There are some sequences that show perfectly that moment of non-belonging that comes with these awkward years between 9 and 12: when you’re not yet a teenager, but not a child anymore, and definitely not an adult. These sequences are when Sophie is playing pool with some teenagers and they all, including Sophie, jump in the swimming pool. The second sequence is when she’s playing water polo, called to the game by her father, and nobody gives her the ball. Sophie only finds the feeling of belonging with a boy her age, Michael (Brooklyn Toulson). In both previous moments, it’s clear the she felt alone and not part of a group — as gregarious animals, the feeling of belonging can mean the world to us, humans.

The third and final sequence about belonging is the already famous “Under Pressure” sequence in the nightclub. When they first enter the nightclub and Calum invites Sophie to the dance floor, she says that “I never dance. Ever”. She firmly believes that dancing doesn’t belong in her life, or that she doesn’t belong on a dance floor. Yet, when she gives up and father and daughter have their moment dancing, she creates the strongest memory from that trip: Calum showing his moves under neon lights, something that lies firmly on her head so many years later. It’s a lesson on persistence and challenging our beliefs: we can learn that way that we belong to the most rewarding places and create wonderful memories.

Another conversation about belonging happens between Calum and Sophie. She asks him if he’ll ever return to Scotland, to which he replies that he won’t, because “once you leave the place you grew up in, you never feel like you belong there anymore”. Could it be that he felt he never belonged to Sophie’s life?

I braced myself watching the movie, waiting for something terrible to happen. Then it occurred to me: something terrible had already happened before the movie started. In a given point in the past, Calum stopped belonging to Sophie’s life. And this is a tragedy. And from this questions arise, such as: Is the everyday abandonment worse than once leaving your daughter alone when she asks you to sing in the karaoke with her?

Calum is not always — in fact, he’s hardly ever- seen from the front. He’s filmed from the back, both from Charlotte Wells’ camera and Sophie’s camera, an is seen in reflections as well, through mirrors and windows. He is not a human being, he’s a spectrum, a ghost, a figment of Sophie’s memory. This shows his non-belonging: to Sophie’s world, to any world.

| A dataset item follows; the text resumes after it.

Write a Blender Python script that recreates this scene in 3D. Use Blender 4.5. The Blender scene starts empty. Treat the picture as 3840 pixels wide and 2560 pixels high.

I don’t have memories of my father, but my mother and I always go on vacation together to resorts like the one Calum and Sophie are visiting in “Aftersun”. Maybe one day, when my mother won’t be able to travel with me anymore, I’ll look at our photos and videos in these resorts and let my memories feed me with nostalgia. Maybe one day, I’ll be like Sophie, and finally “Aftersun” will hit differently than it first did.